- **Given instruction**:
Without altering anything, output the material below.

- **Recorded information**:
▼

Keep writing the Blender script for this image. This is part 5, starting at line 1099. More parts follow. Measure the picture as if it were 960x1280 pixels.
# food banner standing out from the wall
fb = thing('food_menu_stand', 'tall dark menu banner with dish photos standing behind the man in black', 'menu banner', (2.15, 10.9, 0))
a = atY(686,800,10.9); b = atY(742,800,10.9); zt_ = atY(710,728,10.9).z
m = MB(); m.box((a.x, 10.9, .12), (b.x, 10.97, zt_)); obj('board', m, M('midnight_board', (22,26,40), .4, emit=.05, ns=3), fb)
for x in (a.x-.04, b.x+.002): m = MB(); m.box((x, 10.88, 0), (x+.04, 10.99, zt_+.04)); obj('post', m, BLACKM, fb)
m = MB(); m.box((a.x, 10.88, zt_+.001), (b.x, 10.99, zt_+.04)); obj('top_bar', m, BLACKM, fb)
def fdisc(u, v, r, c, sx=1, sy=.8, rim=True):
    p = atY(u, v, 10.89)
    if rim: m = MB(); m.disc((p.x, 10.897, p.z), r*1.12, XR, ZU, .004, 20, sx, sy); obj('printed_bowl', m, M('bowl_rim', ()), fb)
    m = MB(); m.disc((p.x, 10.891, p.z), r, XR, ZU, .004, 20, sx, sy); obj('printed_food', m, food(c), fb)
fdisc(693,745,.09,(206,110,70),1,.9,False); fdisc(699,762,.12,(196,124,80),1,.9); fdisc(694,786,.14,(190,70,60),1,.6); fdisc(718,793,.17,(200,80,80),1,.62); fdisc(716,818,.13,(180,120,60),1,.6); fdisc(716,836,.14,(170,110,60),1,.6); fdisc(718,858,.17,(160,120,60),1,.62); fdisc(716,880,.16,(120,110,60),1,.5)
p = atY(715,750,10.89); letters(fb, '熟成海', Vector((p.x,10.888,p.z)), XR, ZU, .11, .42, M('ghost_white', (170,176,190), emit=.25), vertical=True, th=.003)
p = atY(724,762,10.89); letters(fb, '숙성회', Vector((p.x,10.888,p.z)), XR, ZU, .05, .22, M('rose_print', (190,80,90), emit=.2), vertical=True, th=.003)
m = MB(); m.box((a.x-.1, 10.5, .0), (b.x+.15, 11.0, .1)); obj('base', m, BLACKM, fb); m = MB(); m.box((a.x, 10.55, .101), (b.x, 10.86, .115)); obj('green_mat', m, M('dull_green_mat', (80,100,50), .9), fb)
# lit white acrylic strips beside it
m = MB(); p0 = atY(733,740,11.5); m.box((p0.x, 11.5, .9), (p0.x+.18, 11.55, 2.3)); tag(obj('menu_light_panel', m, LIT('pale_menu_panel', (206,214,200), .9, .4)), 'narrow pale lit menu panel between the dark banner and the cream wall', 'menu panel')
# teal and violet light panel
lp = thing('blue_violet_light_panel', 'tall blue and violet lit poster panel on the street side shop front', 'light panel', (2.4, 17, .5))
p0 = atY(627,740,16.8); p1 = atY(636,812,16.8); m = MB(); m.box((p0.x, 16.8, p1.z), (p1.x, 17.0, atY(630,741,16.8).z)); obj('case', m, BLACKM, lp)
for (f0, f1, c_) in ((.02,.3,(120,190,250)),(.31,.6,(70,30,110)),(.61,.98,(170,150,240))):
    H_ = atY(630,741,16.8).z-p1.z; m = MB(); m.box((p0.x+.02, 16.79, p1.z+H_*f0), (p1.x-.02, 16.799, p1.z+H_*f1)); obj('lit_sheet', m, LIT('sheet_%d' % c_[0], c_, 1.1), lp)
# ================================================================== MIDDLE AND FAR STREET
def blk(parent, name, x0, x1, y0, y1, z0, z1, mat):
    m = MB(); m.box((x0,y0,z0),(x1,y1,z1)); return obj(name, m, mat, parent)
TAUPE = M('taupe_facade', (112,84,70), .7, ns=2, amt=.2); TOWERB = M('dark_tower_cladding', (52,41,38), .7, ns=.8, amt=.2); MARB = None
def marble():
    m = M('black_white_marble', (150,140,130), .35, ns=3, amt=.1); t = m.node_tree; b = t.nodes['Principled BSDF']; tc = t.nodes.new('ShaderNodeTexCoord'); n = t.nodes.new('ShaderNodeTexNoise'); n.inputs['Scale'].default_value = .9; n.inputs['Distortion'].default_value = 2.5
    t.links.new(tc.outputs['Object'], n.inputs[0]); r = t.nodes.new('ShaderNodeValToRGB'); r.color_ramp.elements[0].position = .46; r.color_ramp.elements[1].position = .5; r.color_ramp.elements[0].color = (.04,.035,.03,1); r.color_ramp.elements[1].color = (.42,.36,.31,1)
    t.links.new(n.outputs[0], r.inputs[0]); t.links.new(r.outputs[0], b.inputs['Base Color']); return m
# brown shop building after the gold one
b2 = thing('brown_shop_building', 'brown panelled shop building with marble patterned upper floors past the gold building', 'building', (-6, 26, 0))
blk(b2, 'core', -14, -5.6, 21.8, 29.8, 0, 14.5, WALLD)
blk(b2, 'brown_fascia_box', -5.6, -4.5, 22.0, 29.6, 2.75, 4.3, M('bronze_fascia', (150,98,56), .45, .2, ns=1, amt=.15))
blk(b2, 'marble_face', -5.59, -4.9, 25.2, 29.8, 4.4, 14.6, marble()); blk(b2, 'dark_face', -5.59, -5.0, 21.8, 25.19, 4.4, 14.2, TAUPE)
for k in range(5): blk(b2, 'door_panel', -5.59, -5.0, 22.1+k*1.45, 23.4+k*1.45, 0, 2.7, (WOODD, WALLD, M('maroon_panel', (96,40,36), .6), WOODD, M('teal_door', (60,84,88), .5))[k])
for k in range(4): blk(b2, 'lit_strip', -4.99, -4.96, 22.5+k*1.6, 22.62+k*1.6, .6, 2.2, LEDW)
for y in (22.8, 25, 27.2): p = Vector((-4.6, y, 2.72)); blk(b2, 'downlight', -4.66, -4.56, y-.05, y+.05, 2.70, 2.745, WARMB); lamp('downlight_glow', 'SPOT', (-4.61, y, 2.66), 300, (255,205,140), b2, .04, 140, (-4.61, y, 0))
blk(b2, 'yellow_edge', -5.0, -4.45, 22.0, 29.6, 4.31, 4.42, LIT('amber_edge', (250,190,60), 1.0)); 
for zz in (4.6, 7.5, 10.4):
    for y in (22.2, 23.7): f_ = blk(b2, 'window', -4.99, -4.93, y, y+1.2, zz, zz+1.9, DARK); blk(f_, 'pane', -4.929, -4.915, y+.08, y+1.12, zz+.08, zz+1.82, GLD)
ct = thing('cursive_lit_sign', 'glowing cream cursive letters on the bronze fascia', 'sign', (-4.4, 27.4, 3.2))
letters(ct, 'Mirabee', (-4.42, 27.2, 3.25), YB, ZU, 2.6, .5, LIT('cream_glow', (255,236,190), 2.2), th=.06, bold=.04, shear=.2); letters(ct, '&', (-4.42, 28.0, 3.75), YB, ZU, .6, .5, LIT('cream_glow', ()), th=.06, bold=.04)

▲

- **Answer to this problem**:
Keep writing the Blender script for this image. This is part 5, starting at line 1099. More parts follow. Measure the picture as if it were 960x1280 pixels.
# food banner standing out from the wall
fb = thing('food_menu_stand', 'tall dark menu banner with dish photos standing behind the man in black', 'menu banner', (2.15, 10.9, 0))
a = atY(686,800,10.9); b = atY(742,800,10.9); zt_ = atY(710,728,10.9).z
m = MB(); m.box((a.x, 10.9, .12), (b.x, 10.97, zt_)); obj('board', m, M('midnight_board', (22,26,40), .4, emit=.05, ns=3), fb)
for x in (a.x-.04, b.x+.002): m = MB(); m.box((x, 10.88, 0), (x+.04, 10.99, zt_+.04)); obj('post', m, BLACKM, fb)
m = MB(); m.box((a.x, 10.88, zt_+.001), (b.x, 10.99, zt_+.04)); obj('top_bar', m, BLACKM, fb)
def fdisc(u, v, r, c, sx=1, sy=.8, rim=True):
    p = atY(u, v, 10.89)
    if rim: m = MB(); m.disc((p.x, 10.897, p.z), r*1.12, XR, ZU, .004, 20, sx, sy); obj('printed_bowl', m, M('bowl_rim', ()), fb)
    m = MB(); m.disc((p.x, 10.891, p.z), r, XR, ZU, .004, 20, sx, sy); obj('printed_food', m, food(c), fb)
fdisc(693,745,.09,(206,110,70),1,.9,False); fdisc(699,762,.12,(196,124,80),1,.9); fdisc(694,786,.14,(190,70,60),1,.6); fdisc(718,793,.17,(200,80,80),1,.62); fdisc(716,818,.13,(180,120,60),1,.6); fdisc(716,836,.14,(170,110,60),1,.6); fdisc(718,858,.17,(160,120,60),1,.62); fdisc(716,880,.16,(120,110,60),1,.5)
p = atY(715,750,10.89); letters(fb, '熟成海', Vector((p.x,10.888,p.z)), XR, ZU, .11, .42, M('ghost_white', (170,176,190), emit=.25), vertical=True, th=.003)
p = atY(724,762,10.89); letters(fb, '숙성회', Vector((p.x,10.888,p.z)), XR, ZU, .05, .22, M('rose_print', (190,80,90), emit=.2), vertical=True, th=.003)
m = MB(); m.box((a.x-.1, 10.5, .0), (b.x+.15, 11.0, .1)); obj('base', m, BLACKM, fb); m = MB(); m.box((a.x, 10.55, .101), (b.x, 10.86, .115)); obj('green_mat', m, M('dull_green_mat', (80,100,50), .9), fb)
# lit white acrylic strips beside it
m = MB(); p0 = atY(733,740,11.5); m.box((p0.x, 11.5, .9), (p0.x+.18, 11.55, 2.3)); tag(obj('menu_light_panel', m, LIT('pale_menu_panel', (206,214,200), .9, .4)), 'narrow pale lit menu panel between the dark banner and the cream wall', 'menu panel')
# teal and violet light panel
lp = thing('blue_violet_light_panel', 'tall blue and violet lit poster panel on the street side shop front', 'light panel', (2.4, 17, .5))
p0 = atY(627,740,16.8); p1 = atY(636,812,16.8); m = MB(); m.box((p0.x, 16.8, p1.z), (p1.x, 17.0, atY(630,741,16.8).z)); obj('case', m, BLACKM, lp)
for (f0, f1, c_) in ((.02,.3,(120,190,250)),(.31,.6,(70,30,110)),(.61,.98,(170,150,240))):
    H_ = atY(630,741,16.8).z-p1.z; m = MB(); m.box((p0.x+.02, 16.79, p1.z+H_*f0), (p1.x-.02, 16.799, p1.z+H_*f1)); obj('lit_sheet', m, LIT('sheet_%d' % c_[0], c_, 1.1), lp)
# ================================================================== MIDDLE AND FAR STREET
def blk(parent, name, x0, x1, y0, y1, z0, z1, mat):
    m = MB(); m.box((x0,y0,z0),(x1,y1,z1)); return obj(name, m, mat, parent)
TAUPE = M('taupe_facade', (112,84,70), .7, ns=2, amt=.2); TOWERB = M('dark_tower_cladding', (52,41,38), .7, ns=.8, amt=.2); MARB = None
def marble():
    m = M('black_white_marble', (150,140,130), .35, ns=3, amt=.1); t = m.node_tree; b = t.nodes['Principled BSDF']; tc = t.nodes.new('ShaderNodeTexCoord'); n = t.nodes.new('ShaderNodeTexNoise'); n.inputs['Scale'].default_value = .9; n.inputs['Distortion'].default_value = 2.5
    t.links.new(tc.outputs['Object'], n.inputs[0]); r = t.nodes.new('ShaderNodeValToRGB'); r.color_ramp.elements[0].position = .46; r.color_ramp.elements[1].position = .5; r.color_ramp.elements[0].color = (.04,.035,.03,1); r.color_ramp.elements[1].color = (.42,.36,.31,1)
    t.links.new(n.outputs[0], r.inputs[0]); t.links.new(r.outputs[0], b.inputs['Base Color']); return m
# brown shop building after the gold one
b2 = thing('brown_shop_building', 'brown panelled shop building with marble patterned upper floors past the gold building', 'building', (-6, 26, 0))
blk(b2, 'core', -14, -5.6, 21.8, 29.8, 0, 14.5, WALLD)
blk(b2, 'brown_fascia_box', -5.6, -4.5, 22.0, 29.6, 2.75, 4.3, M('bronze_fascia', (150,98,56), .45, .2, ns=1, amt=.15))
blk(b2, 'marble_face', -5.59, -4.9, 25.2, 29.8, 4.4, 14.6, marble()); blk(b2, 'dark_face', -5.59, -5.0, 21.8, 25.19, 4.4, 14.2, TAUPE)
for k in range(5): blk(b2, 'door_panel', -5.59, -5.0, 22.1+k*1.45, 23.4+k*1.45, 0, 2.7, (WOODD, WALLD, M('maroon_panel', (96,40,36), .6), WOODD, M('teal_door', (60,84,88), .5))[k])
for k in range(4): blk(b2, 'lit_strip', -4.99, -4.96, 22.5+k*1.6, 22.62+k*1.6, .6, 2.2, LEDW)
for y in (22.8, 25, 27.2): p = Vector((-4.6, y, 2.72)); blk(b2, 'downlight', -4.66, -4.56, y-.05, y+.05, 2.70, 2.745, WARMB); lamp('downlight_glow', 'SPOT', (-4.61, y, 2.66), 300, (255,205,140), b2, .04, 140, (-4.61, y, 0))
blk(b2, 'yellow_edge', -5.0, -4.45, 22.0, 29.6, 4.31, 4.42, LIT('amber_edge', (250,190,60), 1.0)); 
for zz in (4.6, 7.5, 10.4):
    for y in (22.2, 23.7): f_ = blk(b2, 'window', -4.99, -4.93, y, y+1.2, zz, zz+1.9, DARK); blk(f_, 'pane', -4.929, -4.915, y+.08, y+1.12, zz+.08, zz+1.82, GLD)
ct = thing('cursive_lit_sign', 'glowing cream cursive letters on the bronze fascia', 'sign', (-4.4, 27.4, 3.2))
letters(ct, 'Mirabee', (-4.42, 27.2, 3.25), YB, ZU, 2.6, .5, LIT('cream_glow', (255,236,190), 2.2), th=.06, bold=.04, shear=.2); letters(ct, '&', (-4.42, 28.0, 3.75), YB, ZU, .6, .5, LIT('cream_glow', ()), th=.06, bold=.04)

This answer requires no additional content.